CRamS wrote:
Anyway, my point being that all this tamasha for international (read American) optics,
how much does it actually fetch India? And that too at the cost of India's H&D at the hands of TSP, not to mention lives lost etc? Or lets say, India adopts what I suggest in
viewtopic.php?p=2003027#p2003027, how much would India lose from what it ostensibly "gains" now?
CRamSji,
This is hard to quantify on the basis of what two-bit shills like Gaffney or Uneven Cohen might like to claim. The only way it is possible to quantify what our diplomatic measures in terms of optics (and no, they aren't exclusively for American eyes) actually fetch India is to estimate using cases where they have actually been employed in conjunction with direct military means.
I would take the Bangladesh war as one example. Between December 1970 and the beginning of hostilities, Mrs.
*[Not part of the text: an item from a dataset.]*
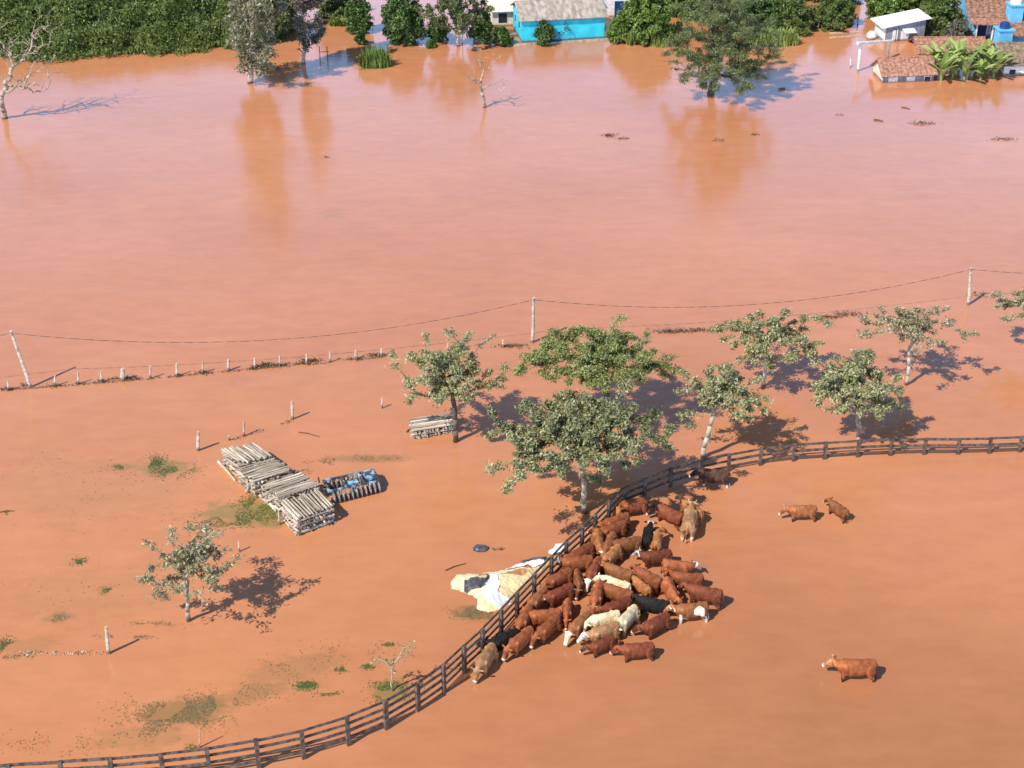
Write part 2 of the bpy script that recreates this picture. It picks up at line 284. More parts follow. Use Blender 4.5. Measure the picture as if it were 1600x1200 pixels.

IG and her MEA (Sardar Swaran Singh) visited DOZENS of international capitals to directly convey India's point of view regarding the genocide in East Pakistan, the undermining of democracy by Islamabad, and the massive humanitarian and economic crisis India was facing as a result of the refugee efflux. The word "dossier" has become a laughable term on BRF these days, but that is what our highest MEA officials and diplomatic corps used as the stock-in-trade of our offensive... coldly detailing evidence of every one of the Pakistan army's atrocities and resulting catastrophes.
What use was it? If you go by the standards of "H&D" and such, very little was *visibly* achieved. The Indo-Soviet treaty in Moscow was the big prize. The only other country to positively offer assistance to India was Israel (with whom, ironically, we had no diplomatic relations at the time).
Other countries like Egypt (banditji's Non-Aligned ally) suddenly discovered their uber green-ness and refused to even entertain our diplomatic missions. Doors were definitely slammed in the faces of our highest officials, in various places. In the vast majority of nations visited, nothing was achieved that was ever published or written about in the newspapers. True enough, diplomacy is a very quiet and un-sexy business, especially when it is working as planned. Most promises and reassurances and deals made in this realm actually RELY on absolute concealment from public scrutiny in order to function.
But if you read "The Blood Telegram", for instance, you will see that even in a Washington DC with the most anti-Indian president of all time in charge, our diplomatic offensive was STILL serving as a constraint on what Nixon & Kissinger could or could not do in support of Pakistan. Ironically, at that time it was the State Dept. under William P Rodgers who were the relatively less pro-Pakistan (if not totally pro-India) faction of the administration. US Ambassador to India Kenneth Keating pushed our case admirably well, to the extent that Nixon suspected him of having been "turned" by the Indians. And in the Senate, then opposition leader Ted Kennedy lambasted the Nixon administration about supporting Yahya's genocidal acts time and again. All this didn't happen because Keating or Kennedy were simple, honest and well-meaning folk (like Archer Blood). It happened because, even at that lean and friendless time, our diplomatic community was working its tail off to cultivate a lobby in Washington, and giving them things to work with.
What was the sum total gain of our worldwide diplomatic offensive? 13 days. Assurances were publicly there from the Russians to India, from the US and the Chinese to Pakistan. The other assurances that were privately conveyed to either side, the public still doesn't know about. But in the event, the net effect was to ensure that whatever the US did in support of Pakistan was too little too late... the Soviet subs had time to position themselves in proximity to the Bay of Bengal by the time the Enterprise CBG arrived, and the Chinese never lifted a finger at all.
What complicated (and largely invisible) network of pressures and counter-pressures sustained India's freedom to engage in an overt military campaign between 3rd and 16th December, nobody knows. What we do know is that the heroes of that war... FM Maneckshaw, Generals Arora and Jacob (and the men under their commands) turned every second of those 13 days into pure gold, and achieved more with that very limited window of time than perhaps any other army in modern history. Still, the 13 days had to be bought somehow.
If we had not provided our lobby in the US (or the UN, or in European capitals) with the "optics" they needed, would Nixon have been able to support Pakistan much more openly? Would they have received their F108s and other weapons earlier through direct US military aid channels? Would Russia have been as willing to stake what they did on supporting us? Would China have been emboldened? Who knows. We can argue as much as we want about it in hindsight. But at the time, the GOI who would be responsible for the conduct of a war AND its consequences did not take any chances. They did not sit around worrying about H&D (even though many slights to Indian diplomats did occur as we went door-to-door). They did what was needed to buy the IA what time they could to do its job.
And another thing. People here want "visible" action. I was not alive at the time of the '71 war but I know some forum-ites certainly were. I would like to ask them for their recollections: at the time we were arming, training and deploying the Mukti Bahini, was this involvement widely trumpeted in the Indian news media? Did the GOI go around shouting from the rooftops about how it was giving Pakistan all these highly effective jhaapads, and protecting India's "H&D" by doing so,? I seriously doubt it, myself, but I would sincerely like to know.